**Exercise goal:**
Below are the records; pull every line that includes "picture".
* begin Items *
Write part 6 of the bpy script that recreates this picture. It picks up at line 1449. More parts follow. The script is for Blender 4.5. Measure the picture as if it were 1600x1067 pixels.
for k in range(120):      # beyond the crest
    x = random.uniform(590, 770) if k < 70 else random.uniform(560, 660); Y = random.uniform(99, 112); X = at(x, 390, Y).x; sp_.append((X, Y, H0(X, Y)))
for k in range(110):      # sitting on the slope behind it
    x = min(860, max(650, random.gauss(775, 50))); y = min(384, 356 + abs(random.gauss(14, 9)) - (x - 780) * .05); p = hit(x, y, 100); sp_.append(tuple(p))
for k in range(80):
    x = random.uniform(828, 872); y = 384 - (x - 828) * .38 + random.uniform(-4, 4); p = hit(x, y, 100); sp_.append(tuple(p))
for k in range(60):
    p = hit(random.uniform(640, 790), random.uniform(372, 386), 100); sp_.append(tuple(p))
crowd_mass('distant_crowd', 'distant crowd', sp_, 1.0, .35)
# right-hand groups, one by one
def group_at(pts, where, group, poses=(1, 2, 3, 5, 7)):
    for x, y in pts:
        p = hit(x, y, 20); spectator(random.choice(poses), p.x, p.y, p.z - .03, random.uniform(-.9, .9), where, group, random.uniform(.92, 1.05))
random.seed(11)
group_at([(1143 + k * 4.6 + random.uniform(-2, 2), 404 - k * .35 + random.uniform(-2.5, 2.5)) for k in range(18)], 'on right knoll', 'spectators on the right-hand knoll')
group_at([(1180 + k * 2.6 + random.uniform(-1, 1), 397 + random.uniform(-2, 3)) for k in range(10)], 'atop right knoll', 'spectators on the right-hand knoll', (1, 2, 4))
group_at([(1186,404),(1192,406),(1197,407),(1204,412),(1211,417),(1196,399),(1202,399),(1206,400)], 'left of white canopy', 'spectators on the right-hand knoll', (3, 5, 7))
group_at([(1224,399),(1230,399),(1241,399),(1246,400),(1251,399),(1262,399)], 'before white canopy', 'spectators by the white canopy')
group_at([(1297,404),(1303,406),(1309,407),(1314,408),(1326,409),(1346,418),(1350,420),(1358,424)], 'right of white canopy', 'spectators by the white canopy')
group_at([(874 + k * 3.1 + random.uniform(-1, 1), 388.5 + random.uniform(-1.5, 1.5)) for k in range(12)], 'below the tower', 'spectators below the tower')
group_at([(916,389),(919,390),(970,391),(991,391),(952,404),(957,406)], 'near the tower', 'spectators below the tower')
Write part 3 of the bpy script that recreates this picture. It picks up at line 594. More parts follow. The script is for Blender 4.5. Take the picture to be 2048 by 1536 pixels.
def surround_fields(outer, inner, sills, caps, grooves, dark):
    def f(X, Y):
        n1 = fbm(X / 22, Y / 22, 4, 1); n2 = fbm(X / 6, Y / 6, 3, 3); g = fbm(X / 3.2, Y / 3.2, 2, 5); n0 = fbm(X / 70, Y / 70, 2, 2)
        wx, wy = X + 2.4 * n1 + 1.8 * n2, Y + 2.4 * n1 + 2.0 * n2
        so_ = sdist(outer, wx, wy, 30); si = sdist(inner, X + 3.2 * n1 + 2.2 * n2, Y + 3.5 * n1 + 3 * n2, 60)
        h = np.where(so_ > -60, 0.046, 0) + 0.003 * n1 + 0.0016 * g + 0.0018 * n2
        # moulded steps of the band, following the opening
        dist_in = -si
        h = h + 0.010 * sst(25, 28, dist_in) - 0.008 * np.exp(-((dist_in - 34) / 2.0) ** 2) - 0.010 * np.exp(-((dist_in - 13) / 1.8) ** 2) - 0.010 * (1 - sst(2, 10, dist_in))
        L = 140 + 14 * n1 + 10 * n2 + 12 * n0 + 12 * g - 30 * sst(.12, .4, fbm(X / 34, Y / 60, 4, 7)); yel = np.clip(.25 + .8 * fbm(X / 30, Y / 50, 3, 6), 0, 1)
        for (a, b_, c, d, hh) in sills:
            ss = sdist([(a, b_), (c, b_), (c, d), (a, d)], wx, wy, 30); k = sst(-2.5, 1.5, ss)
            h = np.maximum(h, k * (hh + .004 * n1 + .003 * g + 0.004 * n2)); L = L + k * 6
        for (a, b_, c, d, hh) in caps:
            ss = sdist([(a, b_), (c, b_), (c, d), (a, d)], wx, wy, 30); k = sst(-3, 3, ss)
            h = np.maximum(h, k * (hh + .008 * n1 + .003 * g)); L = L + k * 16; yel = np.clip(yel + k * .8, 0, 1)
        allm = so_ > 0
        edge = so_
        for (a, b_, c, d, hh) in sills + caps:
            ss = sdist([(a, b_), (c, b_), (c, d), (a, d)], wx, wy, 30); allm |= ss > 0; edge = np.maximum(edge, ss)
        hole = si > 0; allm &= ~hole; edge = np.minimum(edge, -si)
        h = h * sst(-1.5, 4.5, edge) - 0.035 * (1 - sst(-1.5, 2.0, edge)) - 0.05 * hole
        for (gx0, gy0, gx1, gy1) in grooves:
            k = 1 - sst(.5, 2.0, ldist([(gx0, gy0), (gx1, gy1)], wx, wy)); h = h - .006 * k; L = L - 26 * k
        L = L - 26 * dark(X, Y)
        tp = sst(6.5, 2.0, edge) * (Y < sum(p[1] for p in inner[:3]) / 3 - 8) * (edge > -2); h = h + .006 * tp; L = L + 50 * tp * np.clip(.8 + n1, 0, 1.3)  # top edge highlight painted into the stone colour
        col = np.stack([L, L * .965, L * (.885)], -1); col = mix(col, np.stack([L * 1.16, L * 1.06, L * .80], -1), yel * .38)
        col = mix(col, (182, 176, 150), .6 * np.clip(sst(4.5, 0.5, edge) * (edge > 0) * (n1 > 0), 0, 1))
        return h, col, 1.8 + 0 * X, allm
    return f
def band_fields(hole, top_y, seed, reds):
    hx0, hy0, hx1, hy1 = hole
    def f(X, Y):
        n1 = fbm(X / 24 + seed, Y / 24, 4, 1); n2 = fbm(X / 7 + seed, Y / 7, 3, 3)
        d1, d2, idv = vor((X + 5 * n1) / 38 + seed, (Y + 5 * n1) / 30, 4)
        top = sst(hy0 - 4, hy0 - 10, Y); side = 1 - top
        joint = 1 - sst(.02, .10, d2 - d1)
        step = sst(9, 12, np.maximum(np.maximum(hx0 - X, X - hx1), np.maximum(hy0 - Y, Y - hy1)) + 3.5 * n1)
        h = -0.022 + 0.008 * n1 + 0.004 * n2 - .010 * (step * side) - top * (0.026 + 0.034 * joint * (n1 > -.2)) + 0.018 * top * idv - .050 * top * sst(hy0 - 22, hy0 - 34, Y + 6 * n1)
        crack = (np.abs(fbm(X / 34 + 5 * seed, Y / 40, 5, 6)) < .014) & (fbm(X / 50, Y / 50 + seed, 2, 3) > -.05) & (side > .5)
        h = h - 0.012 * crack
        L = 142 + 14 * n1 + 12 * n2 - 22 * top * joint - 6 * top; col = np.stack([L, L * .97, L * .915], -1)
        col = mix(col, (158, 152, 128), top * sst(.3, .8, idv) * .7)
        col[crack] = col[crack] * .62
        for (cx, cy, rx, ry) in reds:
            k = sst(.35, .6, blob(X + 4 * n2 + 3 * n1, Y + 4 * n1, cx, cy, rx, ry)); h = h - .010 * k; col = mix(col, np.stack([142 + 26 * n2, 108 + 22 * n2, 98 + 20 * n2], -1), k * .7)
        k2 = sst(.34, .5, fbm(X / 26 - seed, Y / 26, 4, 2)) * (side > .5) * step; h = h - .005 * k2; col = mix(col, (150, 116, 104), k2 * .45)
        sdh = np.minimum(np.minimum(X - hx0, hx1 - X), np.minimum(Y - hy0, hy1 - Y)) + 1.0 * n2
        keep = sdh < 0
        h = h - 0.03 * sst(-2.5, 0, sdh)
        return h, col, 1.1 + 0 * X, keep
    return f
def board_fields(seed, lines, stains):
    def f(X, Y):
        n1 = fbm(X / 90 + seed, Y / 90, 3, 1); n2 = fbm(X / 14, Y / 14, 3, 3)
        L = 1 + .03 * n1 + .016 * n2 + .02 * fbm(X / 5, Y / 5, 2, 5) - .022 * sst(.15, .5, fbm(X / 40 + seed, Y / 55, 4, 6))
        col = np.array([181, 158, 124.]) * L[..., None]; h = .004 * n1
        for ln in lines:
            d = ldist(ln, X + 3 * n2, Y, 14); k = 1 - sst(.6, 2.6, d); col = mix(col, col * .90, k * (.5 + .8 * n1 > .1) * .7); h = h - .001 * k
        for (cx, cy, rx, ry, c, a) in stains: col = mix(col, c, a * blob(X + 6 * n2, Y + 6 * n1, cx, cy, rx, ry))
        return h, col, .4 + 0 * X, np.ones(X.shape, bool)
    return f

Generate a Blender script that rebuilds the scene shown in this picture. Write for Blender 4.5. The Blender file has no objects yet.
* end Items *
**Full answer:**
Write part 6 of the bpy script that recreates this picture. It picks up at line 1449. More parts follow. The script is for Blender 4.5. Measure the picture as if it were 1600x1067 pixels.
Write part 3 of the bpy script that recreates this picture. It picks up at line 594. More parts follow. The script is for Blender 4.5. Take the picture to be 2048 by 1536 pixels.
Generate a Blender script that rebuilds the scene shown in this picture. Write for Blender 4.5. The Blender file has no objects yet.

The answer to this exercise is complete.